_Exercise objective:_
Select lines where the word "from" appears.

_Supplied information:_
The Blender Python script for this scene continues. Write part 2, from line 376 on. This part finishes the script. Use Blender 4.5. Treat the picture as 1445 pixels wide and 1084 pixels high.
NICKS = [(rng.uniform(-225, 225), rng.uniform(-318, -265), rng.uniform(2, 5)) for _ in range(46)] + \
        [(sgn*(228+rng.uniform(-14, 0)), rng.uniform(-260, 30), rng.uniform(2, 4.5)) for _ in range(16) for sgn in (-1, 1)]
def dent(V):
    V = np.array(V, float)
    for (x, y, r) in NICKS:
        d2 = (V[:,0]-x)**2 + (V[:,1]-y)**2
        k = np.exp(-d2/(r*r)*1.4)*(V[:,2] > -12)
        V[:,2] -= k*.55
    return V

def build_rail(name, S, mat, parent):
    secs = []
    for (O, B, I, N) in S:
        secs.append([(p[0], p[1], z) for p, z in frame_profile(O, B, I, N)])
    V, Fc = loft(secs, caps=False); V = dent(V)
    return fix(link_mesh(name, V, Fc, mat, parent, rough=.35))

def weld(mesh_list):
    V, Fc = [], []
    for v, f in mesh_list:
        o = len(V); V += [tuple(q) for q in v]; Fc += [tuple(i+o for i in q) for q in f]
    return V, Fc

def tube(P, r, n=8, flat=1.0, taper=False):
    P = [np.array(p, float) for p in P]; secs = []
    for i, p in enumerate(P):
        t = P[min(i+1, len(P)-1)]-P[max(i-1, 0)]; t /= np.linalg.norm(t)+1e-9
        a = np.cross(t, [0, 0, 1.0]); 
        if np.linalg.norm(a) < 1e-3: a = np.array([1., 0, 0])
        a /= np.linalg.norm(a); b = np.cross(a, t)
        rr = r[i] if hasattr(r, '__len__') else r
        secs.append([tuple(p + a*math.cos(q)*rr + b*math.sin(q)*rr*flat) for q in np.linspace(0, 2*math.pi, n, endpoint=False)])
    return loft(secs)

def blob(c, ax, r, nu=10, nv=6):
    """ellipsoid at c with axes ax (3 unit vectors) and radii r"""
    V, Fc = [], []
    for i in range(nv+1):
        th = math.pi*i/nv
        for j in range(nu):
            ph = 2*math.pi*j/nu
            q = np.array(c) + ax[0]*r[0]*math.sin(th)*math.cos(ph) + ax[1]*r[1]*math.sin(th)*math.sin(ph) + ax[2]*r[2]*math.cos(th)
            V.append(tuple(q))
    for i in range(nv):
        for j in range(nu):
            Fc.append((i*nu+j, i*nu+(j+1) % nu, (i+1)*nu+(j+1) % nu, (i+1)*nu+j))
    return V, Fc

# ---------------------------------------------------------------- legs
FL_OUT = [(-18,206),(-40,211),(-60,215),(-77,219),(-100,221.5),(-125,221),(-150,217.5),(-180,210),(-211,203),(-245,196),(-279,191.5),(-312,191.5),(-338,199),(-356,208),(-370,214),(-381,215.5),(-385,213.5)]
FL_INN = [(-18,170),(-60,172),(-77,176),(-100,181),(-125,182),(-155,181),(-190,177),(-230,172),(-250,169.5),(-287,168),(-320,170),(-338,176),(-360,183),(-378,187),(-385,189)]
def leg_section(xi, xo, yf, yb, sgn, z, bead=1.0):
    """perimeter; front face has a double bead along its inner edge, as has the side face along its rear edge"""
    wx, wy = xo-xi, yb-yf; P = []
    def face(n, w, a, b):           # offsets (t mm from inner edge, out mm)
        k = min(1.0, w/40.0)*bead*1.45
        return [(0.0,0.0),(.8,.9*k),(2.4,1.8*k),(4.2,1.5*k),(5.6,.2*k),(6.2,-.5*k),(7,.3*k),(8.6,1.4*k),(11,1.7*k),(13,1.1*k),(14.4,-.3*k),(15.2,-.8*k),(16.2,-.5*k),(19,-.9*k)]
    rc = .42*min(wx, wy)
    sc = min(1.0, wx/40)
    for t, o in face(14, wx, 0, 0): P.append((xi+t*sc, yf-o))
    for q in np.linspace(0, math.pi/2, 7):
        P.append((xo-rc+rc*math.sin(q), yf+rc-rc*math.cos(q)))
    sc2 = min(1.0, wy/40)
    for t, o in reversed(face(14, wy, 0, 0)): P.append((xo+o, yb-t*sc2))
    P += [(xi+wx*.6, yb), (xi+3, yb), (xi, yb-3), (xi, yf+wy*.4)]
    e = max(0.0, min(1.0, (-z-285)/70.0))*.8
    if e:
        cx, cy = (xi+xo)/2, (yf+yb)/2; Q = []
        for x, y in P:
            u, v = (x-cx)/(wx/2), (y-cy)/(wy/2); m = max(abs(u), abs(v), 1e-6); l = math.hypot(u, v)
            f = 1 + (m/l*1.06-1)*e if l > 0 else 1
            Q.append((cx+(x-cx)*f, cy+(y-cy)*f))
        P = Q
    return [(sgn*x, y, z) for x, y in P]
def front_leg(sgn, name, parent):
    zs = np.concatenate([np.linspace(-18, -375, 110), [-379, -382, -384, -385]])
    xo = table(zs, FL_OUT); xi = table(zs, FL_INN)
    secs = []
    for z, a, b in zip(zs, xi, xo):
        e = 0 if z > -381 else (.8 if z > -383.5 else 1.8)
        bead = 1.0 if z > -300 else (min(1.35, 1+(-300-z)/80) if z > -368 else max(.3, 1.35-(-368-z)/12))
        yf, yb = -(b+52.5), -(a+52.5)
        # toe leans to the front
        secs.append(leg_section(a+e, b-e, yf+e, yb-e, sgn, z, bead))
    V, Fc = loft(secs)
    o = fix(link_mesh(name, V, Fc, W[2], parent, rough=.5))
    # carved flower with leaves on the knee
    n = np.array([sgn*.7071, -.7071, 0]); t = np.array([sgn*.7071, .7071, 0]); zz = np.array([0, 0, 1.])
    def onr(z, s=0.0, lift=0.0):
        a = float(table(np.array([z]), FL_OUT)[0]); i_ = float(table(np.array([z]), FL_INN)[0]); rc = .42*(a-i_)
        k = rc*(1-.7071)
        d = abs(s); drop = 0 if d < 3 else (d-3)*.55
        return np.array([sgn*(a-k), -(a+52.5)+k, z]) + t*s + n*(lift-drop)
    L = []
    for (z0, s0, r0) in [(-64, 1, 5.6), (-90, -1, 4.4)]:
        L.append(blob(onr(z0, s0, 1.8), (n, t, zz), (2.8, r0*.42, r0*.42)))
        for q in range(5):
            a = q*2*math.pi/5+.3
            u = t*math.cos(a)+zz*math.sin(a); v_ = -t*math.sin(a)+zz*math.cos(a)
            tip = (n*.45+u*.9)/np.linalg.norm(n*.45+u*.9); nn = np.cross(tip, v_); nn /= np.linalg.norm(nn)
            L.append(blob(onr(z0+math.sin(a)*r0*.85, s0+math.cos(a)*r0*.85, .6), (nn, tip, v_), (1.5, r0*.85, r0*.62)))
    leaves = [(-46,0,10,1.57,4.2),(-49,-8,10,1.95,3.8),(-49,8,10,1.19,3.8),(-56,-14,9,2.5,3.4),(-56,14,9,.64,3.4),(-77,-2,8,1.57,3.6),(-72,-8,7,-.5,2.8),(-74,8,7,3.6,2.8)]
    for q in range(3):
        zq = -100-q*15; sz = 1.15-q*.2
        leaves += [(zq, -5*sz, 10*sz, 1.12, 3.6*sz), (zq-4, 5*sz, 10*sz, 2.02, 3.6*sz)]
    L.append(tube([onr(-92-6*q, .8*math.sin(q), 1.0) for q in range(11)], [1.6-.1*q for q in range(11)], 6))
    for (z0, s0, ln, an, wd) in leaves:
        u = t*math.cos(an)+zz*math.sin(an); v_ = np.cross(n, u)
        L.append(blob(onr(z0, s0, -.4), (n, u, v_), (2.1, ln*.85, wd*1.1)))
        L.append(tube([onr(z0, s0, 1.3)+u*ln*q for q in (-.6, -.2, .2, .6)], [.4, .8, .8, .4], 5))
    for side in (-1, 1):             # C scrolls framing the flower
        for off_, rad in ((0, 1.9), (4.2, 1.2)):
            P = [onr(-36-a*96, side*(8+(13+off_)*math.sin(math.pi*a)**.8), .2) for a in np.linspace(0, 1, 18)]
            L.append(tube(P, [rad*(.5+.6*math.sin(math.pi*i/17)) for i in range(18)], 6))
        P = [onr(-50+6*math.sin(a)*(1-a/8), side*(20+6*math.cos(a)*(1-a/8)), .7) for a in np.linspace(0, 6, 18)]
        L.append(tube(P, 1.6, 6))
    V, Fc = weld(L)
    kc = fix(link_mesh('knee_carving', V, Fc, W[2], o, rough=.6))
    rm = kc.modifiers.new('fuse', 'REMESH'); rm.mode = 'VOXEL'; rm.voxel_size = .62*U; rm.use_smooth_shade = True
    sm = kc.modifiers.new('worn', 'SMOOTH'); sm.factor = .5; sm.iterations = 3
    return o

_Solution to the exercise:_
The Blender Python script for this scene continues. Write part 2, from line 376 on. This part finishes the script. Use Blender 4.5. Treat the picture as 1445 pixels wide and 1084 pixels high.
    def face(n, w, a, b):           # offsets (t mm from inner edge, out mm)